La corsa per varare il dl cuneo fiscale un attimo prima del voto è eloquente. Se l'Emilia sarà persa il clima sarà pre- elettorale a tempo pieno: dunque bisognerebbe tentare l'azzardo di una riforma fiscale ciclopica e ambiziosa, e porsi l'obiettivo di un massiccio incremento dell'occupazione giovanile. Due fronti, tasse e lavoro, dai quali secondo Conte e il Pd dipende tutto. La possibilità di resistere non solo per pochi e agonizzanti mesi. Il miraggio di arrivare alle elezioni politiche, quando saranno, con qualche chance di vincerle.
E' una strada tutta in salita, un sentiero irto di ostacoli che fiancheggia il precipizio, col rischio di caderci sempre incombente. La situazione economica, di per sé, basterebbe a rendere l'obiettivo di una ripartenza con obiettivi più che ambiziosi quasi irraggiungibile. Si aggiungeranno, se il verdetto emiliano sarà per il governo infausto, le scosse di terremoto interne alla maggioranza. Ci vorrebbe il massimo di unità: Non ci sarà. Renzi condivide l'impostazione di fondo: puntare tutto e anche qualcosa in più sul rilancio dell'economia. La via che intende seguire per arrivare a dama, però, passa per una plateale sconfessione dell'intera impostazione pentastellata. Sin qui l'ex premier si è limitato a ripeterlo a ricordarlo in ogni occasione possibile. Se Zingaretti uscirà sconfitto, e dunque azzoppato anche come segretario del Pd, non saranno più solo moniti e frecciate ma imposizioni e ricatti. Con al primo posto, probabilmente, la richiesta di sostituire Guseppe Conte a palazzo Chigi.

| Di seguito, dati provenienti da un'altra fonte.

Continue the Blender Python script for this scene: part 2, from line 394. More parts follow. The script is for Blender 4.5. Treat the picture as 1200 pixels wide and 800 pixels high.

Per un M5S che, con le dimissioni bellicose e pensate come rilancio e non come resa di Di Maio, è entrato nella fase di deflagrazione conclamata subìre i diktat di Renzi non sarà possibile. Al contrario, è probabile che sotto la sferza di un risultato di lista che difficilmente sarà meno che disastroso e in un vuoto di leadership che Vito Crimi è il meno indicato a colmare i 5S si appiglieranno al solo punto fermo di cui dispongano: fare quadrato intorno ai comandamenti del loro catechismo, del tutto incompatibili con la direzione che mira a indicare Renzi.
Ma il ' cronoprogramma' non è tutto. Alla vigilia non ne parla nessuno, ma dal mo- mento stessa della chiusura delle urne, a ben maggior ragione in caso di sconfitta di Bonaccini, riemergerà con potenza decuplicata il nodo dell'alleanza strategica con il Pd. E' già evidente che la formula dell'alleanza momentanea, imposta solo dalla paura di Salvini, non funziona ed è anzi controproducente. Una riproposizione dell'esperienza fallimentare umbra, però, sarebbe un rimedio peggiore del male. Anche alleanze locali tenute insieme con lo spago e decise a malavoglia servirebbero a poco e forse, anzi, si rivelerebbero ancor più dannose. Sia le chances di mettere in cantiere un programma capace di risollevare la popolarità dei partiti di maggioranza, sia la speranza di non uscire massacrati dalla raffica di elezioni regionali in primavera, sia, infine, l'obiettivo principale, quello di arrivare alle elezioni politiche in posizione almeno competitiva passano per la trasformazione dell'attuale maggioranza raccogliticcia e posticcia in una vera coalizione.
Va da sé che un passo del genere non potrebbe comunque arrivare all'ultimo momento, sull'orlo delle elezioni politiche. Sia pure con la libertà di movimento garantita dal proporzionale, sempre che sia alla fine approvato davvero, quella coalizione dovrebbe configurarsi gà nei prossimi mesi e anzi nelle prossime settimane. In realtà l'urgenza ci sarebbe anche in caso di vittoria di Bonaccini, perché un rischio così alto di sconfitta del Pd in Emilia, sarebbe comunque ben oltre i confini dell'allarme rosso. Diventerà però imperiosa in caso di sconfitta, tanto più se a determinare il sorpasso leghista fosse proprio la presenza in campo di lista e candidato a cinque stelle. Ma su quel fronte le barricate degli autonomisti, guidati da un Di Maio per nulla fuori gioco e da Di Battista, saranno difficilmente espugnabili. E forse il rischio più immediato, se non maggiore, per Giuseppe Conte è che in queste condizioni sia il Pd stesso a considerare le elezioni entro la primavera o in ottobre il male minore.